Je demandais intérieurement à tout hasard.
- Est-ce que tu es là ?
- Je suis toujours là, me répondit la voix.
Et cela me rassura. Je sentais que dans les épreuves de la vie, et même dans mes moments de peurs ou d’effroi, cette présence serait là. D’une manière ou d’une autre, elle serait là. Et elle avait toujours été là. Je peux chercher à faire du bien, voire à chercher à rendre un monde idéal, rejetant ce qui me dérange, rapprochant ce qui me semble bon ; je peux juger, condamner, idéaliser, avoir un avis sur tout et sur tous, voire chercher à contrôler mon environnement immédiat… cela ne marche pas. Je m’épuise à cela. Alors je m’en remets. Autant que possible, je m’en remets.
Je résiste. Parfois je grogne. Parfois j’ai peur. Mais il arrive toujours un moment où je me rends compte que la vie me montre sa beauté. Dans la forêt, cela arrive toujours à un moment ou à un autre.
À une époque où la forêt est tant coupée, où les humains vivent dans des espaces déconnectés de cette forêt, je me sens un peu Robinson sur son île. Assis sur une pierre plate au milieu de cet océan de troncs, de feuilles et de lianes.
Et je repris ma respiration. « Ye - shoua ». Les pensées semblaient se dissoudre dans l’air ambiant. La roche, les arbres, les oiseaux, et la terre elle-même semblaient respirer avec moi. Même le ciel s’en mêla. « Ye – shoua ».
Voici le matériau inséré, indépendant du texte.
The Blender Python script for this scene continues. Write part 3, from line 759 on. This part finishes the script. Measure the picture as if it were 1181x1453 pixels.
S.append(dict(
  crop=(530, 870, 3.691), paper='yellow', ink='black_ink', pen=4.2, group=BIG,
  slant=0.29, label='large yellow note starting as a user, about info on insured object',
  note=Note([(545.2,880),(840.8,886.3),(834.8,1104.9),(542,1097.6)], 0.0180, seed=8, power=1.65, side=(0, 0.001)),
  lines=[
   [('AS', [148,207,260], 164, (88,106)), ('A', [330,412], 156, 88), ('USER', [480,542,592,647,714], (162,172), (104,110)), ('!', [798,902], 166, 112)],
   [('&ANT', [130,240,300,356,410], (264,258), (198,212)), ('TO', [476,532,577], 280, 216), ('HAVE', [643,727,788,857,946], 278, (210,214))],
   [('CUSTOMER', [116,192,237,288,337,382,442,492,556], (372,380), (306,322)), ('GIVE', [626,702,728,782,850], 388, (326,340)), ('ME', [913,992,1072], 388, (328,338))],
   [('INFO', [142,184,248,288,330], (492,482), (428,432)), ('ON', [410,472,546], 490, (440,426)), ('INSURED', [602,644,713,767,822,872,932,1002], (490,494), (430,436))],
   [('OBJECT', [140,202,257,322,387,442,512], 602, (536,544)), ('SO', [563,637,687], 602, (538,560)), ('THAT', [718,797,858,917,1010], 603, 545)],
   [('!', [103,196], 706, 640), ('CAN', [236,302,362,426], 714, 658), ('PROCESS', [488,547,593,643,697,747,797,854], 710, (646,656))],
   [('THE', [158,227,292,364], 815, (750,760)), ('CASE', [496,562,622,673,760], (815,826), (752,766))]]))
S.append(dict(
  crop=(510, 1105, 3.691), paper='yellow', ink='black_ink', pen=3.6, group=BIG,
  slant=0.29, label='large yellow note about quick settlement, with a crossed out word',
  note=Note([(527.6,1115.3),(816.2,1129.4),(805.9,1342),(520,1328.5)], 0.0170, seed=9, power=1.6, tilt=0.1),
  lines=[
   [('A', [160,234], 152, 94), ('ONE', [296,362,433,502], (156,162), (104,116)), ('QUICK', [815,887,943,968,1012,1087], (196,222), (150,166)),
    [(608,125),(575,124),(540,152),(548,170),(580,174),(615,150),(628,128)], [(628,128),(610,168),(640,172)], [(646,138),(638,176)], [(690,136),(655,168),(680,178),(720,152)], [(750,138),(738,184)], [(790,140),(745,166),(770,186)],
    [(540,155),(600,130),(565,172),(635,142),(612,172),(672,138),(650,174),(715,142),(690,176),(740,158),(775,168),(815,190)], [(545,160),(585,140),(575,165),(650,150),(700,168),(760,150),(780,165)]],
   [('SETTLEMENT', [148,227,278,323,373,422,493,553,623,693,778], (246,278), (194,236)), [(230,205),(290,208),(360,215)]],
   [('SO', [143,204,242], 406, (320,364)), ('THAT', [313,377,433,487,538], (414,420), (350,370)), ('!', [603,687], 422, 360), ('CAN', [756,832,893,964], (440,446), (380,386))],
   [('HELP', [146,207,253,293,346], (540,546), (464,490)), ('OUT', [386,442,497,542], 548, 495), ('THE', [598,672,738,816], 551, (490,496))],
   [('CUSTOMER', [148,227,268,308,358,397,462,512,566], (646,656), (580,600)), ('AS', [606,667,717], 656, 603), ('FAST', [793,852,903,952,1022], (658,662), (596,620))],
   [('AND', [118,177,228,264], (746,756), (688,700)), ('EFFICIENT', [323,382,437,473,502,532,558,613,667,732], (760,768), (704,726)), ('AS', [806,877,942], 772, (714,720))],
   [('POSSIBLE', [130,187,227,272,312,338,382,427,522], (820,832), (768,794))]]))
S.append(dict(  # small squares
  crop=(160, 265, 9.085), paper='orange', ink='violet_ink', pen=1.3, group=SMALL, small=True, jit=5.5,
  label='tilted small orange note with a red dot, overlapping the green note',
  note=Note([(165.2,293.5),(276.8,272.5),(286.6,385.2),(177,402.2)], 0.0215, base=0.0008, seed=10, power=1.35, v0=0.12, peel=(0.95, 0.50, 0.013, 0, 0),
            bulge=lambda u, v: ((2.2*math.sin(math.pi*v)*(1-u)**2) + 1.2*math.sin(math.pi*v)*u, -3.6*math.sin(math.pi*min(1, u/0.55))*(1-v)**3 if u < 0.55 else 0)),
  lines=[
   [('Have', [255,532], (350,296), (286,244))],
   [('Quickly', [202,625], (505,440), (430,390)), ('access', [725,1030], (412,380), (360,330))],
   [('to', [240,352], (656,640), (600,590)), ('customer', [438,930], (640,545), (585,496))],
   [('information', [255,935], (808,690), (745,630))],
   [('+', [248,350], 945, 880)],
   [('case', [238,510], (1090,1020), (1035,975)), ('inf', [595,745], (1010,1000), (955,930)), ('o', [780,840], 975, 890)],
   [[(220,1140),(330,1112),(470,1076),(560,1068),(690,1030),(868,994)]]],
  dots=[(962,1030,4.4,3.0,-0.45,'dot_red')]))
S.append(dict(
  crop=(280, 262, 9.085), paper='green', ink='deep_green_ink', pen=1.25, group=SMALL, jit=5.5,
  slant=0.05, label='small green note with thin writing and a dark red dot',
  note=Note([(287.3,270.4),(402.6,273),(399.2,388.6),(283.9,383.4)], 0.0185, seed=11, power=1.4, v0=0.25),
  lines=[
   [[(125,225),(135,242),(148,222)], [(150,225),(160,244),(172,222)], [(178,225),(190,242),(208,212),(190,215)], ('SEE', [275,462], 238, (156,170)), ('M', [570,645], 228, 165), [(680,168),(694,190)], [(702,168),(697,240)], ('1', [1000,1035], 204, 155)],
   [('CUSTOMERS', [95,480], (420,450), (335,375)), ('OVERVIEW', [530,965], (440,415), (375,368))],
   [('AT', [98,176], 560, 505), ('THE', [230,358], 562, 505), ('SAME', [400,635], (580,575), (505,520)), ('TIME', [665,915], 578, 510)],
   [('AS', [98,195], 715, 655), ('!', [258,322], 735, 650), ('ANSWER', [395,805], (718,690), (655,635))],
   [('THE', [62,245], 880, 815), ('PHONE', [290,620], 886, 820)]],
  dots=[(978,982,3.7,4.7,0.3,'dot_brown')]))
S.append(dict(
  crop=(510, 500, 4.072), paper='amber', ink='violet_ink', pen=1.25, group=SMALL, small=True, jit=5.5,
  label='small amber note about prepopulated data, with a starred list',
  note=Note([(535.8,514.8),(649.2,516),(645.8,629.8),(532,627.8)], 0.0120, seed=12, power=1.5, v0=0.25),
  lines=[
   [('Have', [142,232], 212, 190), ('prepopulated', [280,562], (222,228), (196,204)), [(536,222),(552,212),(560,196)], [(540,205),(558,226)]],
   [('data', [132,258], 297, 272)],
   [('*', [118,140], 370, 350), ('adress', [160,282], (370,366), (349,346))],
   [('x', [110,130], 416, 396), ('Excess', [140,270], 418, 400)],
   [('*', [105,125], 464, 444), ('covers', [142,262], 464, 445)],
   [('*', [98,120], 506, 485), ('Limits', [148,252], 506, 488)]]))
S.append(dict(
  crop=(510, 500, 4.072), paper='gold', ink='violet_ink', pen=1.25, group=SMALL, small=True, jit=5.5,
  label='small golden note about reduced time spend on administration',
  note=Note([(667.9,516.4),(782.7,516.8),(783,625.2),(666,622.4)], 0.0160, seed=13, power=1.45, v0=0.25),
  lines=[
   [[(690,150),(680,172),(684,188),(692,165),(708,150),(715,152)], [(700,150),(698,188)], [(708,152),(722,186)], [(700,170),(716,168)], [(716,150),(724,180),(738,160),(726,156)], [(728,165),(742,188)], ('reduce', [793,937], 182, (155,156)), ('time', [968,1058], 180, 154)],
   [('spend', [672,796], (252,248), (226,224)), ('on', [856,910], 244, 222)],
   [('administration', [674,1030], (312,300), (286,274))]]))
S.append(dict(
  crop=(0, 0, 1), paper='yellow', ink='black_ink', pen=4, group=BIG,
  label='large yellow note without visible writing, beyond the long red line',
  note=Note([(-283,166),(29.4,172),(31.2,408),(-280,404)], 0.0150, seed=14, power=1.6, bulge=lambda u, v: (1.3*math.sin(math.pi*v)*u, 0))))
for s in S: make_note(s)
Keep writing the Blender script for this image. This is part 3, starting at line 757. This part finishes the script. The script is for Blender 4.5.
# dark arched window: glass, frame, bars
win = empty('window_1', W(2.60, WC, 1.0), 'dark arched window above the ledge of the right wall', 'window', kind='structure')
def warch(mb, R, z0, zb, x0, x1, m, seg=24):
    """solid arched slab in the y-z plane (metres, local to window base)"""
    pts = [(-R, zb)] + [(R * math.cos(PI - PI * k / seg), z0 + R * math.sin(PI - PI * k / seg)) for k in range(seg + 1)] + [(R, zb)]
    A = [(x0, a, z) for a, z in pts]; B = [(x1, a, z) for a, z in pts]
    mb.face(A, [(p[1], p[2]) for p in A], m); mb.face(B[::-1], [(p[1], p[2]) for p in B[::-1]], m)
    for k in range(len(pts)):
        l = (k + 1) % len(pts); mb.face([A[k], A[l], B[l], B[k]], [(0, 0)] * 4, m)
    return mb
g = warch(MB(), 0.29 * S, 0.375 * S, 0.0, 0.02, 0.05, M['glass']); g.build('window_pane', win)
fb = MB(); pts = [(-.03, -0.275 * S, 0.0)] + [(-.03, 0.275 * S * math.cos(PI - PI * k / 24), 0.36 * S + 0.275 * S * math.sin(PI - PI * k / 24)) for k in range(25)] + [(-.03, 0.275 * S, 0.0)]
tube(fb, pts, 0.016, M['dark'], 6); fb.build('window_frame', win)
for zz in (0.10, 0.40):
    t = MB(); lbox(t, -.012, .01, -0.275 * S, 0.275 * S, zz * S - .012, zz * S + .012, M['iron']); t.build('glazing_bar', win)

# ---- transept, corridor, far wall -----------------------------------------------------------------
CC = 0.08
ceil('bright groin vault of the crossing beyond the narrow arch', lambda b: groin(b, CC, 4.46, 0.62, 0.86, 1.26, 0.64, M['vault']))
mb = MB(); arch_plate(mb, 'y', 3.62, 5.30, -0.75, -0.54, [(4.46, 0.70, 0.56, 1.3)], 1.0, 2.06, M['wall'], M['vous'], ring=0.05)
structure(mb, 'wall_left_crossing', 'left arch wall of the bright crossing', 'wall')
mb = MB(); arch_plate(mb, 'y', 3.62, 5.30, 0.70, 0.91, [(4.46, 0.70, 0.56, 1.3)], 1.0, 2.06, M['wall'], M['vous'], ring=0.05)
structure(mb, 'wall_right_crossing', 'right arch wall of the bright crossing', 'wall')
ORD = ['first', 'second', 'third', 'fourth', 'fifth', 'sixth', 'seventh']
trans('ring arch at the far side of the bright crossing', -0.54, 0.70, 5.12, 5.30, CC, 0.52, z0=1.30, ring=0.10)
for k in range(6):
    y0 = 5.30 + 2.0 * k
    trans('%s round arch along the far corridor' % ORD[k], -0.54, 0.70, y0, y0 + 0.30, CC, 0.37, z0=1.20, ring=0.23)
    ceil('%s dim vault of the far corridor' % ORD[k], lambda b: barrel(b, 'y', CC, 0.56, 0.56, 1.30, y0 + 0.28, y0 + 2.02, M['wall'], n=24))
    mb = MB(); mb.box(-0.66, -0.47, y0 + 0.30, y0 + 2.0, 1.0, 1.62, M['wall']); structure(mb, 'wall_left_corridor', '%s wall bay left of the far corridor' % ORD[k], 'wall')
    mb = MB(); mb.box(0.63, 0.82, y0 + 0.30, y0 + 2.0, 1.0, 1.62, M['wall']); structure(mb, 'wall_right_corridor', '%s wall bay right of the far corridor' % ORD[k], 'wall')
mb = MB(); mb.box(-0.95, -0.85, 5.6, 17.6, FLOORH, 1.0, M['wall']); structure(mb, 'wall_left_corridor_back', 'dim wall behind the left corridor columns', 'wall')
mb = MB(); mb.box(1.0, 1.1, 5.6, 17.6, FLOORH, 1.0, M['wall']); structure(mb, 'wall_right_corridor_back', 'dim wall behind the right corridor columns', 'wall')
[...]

Je ne connais pas le Christ des Églises. Je m’en tiens éloigné. À la résonance des édifices de pierre je préfère les chants d’oiseaux. Et les jeux de lumière dans les feuilles d’arbres forment des assemblages mouvants aussi lumineux que les plus beaux vitraux.
Je ne suis pas dans un temple dans la forêt. Je suis parfois dans mes pensées, et parfois je suis simplement dans le vivant. Rien d’autre que cela. Laissant aux espaces domestiqués les histoires purement humaines. Je reviens à une forme d’humanité. Et ce jour-là, c’est la feuille de ronce qui a manifesté. La vie est surprenante et offre de multiples manifestations.
Je revins à la respiration. Paisible. Ample. Calme. Mon cœur s’ouvrit, mon corps s’apaisa, et les pensées devinrent du souffle inspiré. Je m’accordais naturellement à ce qui vibrait. Percevant, l’espace d’un instant, uniquement une vibration. Et dans cette vibration, l’amour était là.